Diderot-supplement au voyage de bougainville
Puis s’adressant à Bougainville, il ajouta : « Et toi, chef des brigands qui t’obéissent, écarte promptement ton vaisseau de notre rive : nous sommes innocents, nous sommes heureux ; et tu ne peux que nuire à notre bonheur.
Procédés : interpellation, apostrophe, invective. Utilisation de l’impératif présent P2 (autorité morale du vieux Tahitien). Le tutoiement renvoie à la simplicité des mœurs tahitiennes marquées par l’égalité et la fraternité mais renforce aussi l’agressivité de l’apostrophe : Bougainville est personnellement mis en cause et accusé.

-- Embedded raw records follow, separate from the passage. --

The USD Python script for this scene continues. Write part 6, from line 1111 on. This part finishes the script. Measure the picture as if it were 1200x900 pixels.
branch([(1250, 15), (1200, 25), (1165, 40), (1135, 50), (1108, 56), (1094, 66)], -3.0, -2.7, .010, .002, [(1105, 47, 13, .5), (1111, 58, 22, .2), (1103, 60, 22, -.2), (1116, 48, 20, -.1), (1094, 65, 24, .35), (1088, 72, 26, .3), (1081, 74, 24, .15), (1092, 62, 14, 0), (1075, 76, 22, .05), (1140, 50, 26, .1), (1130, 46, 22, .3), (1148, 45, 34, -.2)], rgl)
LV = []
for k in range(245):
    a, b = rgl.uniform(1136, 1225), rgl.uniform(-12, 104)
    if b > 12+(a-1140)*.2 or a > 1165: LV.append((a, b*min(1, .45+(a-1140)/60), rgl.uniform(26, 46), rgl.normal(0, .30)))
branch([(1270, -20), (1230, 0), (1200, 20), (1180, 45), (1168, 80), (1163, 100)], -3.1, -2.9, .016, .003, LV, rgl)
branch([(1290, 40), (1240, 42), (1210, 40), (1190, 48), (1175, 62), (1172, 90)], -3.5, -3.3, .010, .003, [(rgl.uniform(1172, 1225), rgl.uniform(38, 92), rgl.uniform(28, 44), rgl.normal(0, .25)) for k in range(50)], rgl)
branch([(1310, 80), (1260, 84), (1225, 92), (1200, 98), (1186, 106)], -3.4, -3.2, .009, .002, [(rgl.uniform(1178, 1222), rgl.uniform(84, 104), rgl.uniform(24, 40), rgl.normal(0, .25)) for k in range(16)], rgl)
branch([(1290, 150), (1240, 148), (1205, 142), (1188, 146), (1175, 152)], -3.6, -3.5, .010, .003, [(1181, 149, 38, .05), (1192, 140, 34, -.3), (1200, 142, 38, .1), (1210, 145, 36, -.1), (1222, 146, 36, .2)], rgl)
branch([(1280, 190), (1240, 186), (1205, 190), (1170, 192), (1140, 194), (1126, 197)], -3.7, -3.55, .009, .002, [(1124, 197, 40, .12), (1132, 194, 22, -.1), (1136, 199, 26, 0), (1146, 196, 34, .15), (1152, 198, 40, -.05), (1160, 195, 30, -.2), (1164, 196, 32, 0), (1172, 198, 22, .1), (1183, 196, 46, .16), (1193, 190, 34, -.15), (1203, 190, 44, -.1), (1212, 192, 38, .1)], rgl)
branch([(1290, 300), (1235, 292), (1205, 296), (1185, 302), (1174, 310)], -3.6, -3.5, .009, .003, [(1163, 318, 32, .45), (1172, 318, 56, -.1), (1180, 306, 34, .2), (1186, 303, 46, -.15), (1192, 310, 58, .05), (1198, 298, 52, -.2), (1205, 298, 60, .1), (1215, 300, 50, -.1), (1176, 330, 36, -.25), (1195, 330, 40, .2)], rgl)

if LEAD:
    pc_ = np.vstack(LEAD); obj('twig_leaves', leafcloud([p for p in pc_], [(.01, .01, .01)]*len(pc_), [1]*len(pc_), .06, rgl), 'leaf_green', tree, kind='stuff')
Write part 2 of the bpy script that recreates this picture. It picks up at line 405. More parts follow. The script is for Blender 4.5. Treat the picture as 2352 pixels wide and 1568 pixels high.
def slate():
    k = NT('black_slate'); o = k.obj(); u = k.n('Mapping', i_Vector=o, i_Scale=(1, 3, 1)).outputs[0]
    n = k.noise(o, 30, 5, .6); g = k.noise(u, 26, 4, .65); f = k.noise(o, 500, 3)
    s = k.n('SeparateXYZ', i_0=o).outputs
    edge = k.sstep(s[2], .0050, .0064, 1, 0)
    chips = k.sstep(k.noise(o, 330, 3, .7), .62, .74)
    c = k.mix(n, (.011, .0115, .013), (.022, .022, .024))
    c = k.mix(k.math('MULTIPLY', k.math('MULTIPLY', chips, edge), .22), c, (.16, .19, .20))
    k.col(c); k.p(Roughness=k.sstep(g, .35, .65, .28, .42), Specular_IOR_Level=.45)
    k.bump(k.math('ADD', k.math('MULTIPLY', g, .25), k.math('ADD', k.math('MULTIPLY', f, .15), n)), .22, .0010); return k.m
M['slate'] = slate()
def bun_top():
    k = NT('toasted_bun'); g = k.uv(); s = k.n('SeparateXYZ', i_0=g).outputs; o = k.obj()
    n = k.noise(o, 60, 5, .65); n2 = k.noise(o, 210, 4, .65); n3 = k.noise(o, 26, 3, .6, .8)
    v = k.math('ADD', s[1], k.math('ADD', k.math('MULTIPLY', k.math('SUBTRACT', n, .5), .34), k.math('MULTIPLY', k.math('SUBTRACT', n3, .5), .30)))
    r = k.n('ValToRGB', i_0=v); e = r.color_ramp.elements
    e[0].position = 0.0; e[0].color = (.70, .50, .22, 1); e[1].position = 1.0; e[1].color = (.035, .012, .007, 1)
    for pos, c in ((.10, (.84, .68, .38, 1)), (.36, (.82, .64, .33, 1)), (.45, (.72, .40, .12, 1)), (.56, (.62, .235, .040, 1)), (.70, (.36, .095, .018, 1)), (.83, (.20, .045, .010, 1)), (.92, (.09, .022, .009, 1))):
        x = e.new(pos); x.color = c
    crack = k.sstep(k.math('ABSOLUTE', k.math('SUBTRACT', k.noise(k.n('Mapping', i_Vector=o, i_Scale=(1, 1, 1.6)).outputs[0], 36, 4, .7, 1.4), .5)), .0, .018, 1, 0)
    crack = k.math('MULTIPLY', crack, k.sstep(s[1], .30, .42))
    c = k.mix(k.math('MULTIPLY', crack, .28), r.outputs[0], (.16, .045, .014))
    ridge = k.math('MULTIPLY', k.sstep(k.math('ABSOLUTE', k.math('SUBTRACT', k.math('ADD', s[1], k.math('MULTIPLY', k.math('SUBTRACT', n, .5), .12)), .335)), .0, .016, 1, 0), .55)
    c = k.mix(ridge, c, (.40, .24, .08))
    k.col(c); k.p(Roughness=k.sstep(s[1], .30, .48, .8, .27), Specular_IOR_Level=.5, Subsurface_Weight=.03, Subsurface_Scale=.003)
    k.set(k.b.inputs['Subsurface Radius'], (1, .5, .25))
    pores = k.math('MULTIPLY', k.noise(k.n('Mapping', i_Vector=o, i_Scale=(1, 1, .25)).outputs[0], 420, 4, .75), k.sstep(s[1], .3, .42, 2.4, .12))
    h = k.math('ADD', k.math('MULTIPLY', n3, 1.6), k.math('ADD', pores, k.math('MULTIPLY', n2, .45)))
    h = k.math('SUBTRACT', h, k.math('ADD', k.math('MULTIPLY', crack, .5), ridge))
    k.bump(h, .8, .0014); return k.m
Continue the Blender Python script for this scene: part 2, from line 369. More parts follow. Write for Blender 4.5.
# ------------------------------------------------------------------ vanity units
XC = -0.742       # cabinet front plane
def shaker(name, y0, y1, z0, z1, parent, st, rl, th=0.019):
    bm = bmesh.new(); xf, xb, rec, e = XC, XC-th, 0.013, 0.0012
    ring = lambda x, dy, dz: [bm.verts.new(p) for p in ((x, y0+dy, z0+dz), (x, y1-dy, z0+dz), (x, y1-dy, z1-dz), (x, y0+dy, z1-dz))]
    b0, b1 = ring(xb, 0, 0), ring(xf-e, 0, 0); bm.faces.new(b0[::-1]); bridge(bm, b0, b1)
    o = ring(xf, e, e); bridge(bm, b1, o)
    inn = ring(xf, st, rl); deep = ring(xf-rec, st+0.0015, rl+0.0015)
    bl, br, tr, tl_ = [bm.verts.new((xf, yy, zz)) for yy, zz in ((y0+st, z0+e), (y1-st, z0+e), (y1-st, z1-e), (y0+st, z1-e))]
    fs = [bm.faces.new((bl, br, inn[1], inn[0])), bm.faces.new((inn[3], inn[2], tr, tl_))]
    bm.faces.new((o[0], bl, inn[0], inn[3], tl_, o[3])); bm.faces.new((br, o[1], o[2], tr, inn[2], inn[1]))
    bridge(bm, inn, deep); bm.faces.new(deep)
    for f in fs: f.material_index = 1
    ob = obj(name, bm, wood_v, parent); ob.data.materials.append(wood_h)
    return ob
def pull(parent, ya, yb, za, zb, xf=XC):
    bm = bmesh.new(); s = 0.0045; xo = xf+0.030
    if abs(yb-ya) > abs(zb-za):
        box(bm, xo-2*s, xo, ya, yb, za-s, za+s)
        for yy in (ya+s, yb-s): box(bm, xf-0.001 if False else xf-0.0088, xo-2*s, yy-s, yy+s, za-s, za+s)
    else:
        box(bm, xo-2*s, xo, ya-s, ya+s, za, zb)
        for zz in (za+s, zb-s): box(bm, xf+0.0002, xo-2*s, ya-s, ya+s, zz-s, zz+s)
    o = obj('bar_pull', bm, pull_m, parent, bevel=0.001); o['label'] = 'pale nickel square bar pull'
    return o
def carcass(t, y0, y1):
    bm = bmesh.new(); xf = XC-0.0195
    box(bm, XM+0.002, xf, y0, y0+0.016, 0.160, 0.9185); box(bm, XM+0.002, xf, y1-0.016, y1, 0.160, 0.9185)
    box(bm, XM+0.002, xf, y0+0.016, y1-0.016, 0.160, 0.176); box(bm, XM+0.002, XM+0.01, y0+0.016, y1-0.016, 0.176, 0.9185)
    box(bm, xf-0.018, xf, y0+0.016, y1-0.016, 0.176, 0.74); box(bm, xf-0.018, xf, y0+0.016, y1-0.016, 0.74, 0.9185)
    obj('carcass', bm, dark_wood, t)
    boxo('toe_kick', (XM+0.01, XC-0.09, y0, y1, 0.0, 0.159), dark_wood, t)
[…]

Ce « tu » sera celui de l’accusation tout au long de l’extrait ; il s’oppose aux marques du pluriel de la première personne qui montrent la solidarité de la communauté tahitienne, qui se vit avant tout sur le mode collectif (par opposition aux « brigands » qui ne sont unis que par une somme d’intérêts matériels individuels). Avant même de l’être explicitement, l’accusation est déjà formulée par cette apostrophe qui donne le ton : les marins, représentants de la civilisation européenne, sont accusés implicitement de rapacité et de vol. Nous comprenons d’emblée que ce discours sera un réquisitoire, et la thèse en est formulée dès la première phrase (« tu ne peux que nuire à notre bonheur ») : elle va être développée dans le texte par une série d’arguments. Deux points après « rive » : utilisation de la parataxe, pour exprimer un lien de causalité («car nous sommes heureux…). Parallélisme de construction (« nous sommes » + adj. x 2) qui matérialise l’équilibre de la société tahitienne. Utilisation d’un vocabulaire péjoratif pour décrire l’action des nouveaux venus. L’hyperbate qui suit (« et…bonheur »), qui exprime une restriction (ne…que), suggère que ce qui est ajouté (les valeurs de la civilisation) est superflu et vient rompre cet équilibre.
Nous suivons le pur instinct de la nature ; et tu as tenté d’effacer de nos âmes son caractère.